Over four centuries after the passage of the 1563 Witchcraft Act, Scotland has finally issued a formal apology to Scots accused of—and persecuted for—witchcraft.

By Ellen McDaniel-Weissler

According to Scottish First Minister Nicola Sturgeon, an injustice is an injustice and the wholesale slaughter of those accused of witchcraft centuries ago should be acknowledged. Moreover, the deep misogyny that motivated it has not disappeared. So recently the Minister formally apologized to all witches, on behalf of the Scottish government.


"While in Scotland the witchcraft law may have been consigned to the past long ago, the deep misogyny that motivated it was not [and] we still live with that," explains Sturgeon.



In medieval Scotland, women were the ones most often accused of witchcraft. Today, the idea that it would be a crime to practice such rituals may seem ludicrous.
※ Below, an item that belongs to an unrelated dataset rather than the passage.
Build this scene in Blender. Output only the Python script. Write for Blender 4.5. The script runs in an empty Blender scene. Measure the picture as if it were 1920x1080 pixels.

But historically, most European cultures, and American as well, have feared witches, seeing them as servants of Satan who were believed to use sorcery to torment their neighbors, sicken livestock, or kill infants.


In fact, a person could be accused of sorcery for having red hair, a wart, walking past a neighbor’s pasture two days before his cow dropped dead, not attending church, or even stumbling over the words of the Lord’s Prayer.


The 1563 Witchcraft dictated that the practice of witchcraft and consulting with witches were capital offenses. Though the last execution took place in 1727, this act remained a part of Scottish law until 1736. An estimated 4,000 Scots, most of whom were women, were accused of breaking the Witchcraft Act over this time and an estimated 2,500 people executed for witchcraft, five times the European average of executions per capita.

Although there are a few small memorials around Scotland that remember those convicted of witchcraft, such as the photo shown here of a fountain that was erected in Edinburgh to commemorate those executed for witchcraft in the city, they don’t actually apologize for unfairly killing them. However, there are growing calls by women’s organizations for a national monument to be erected to memorialize those so unfairly brutalized and tortured.


Following the first minister's remarks, the Scottish parliament is now deciding whether to pass legislation pardoning those convicted of witchcraft.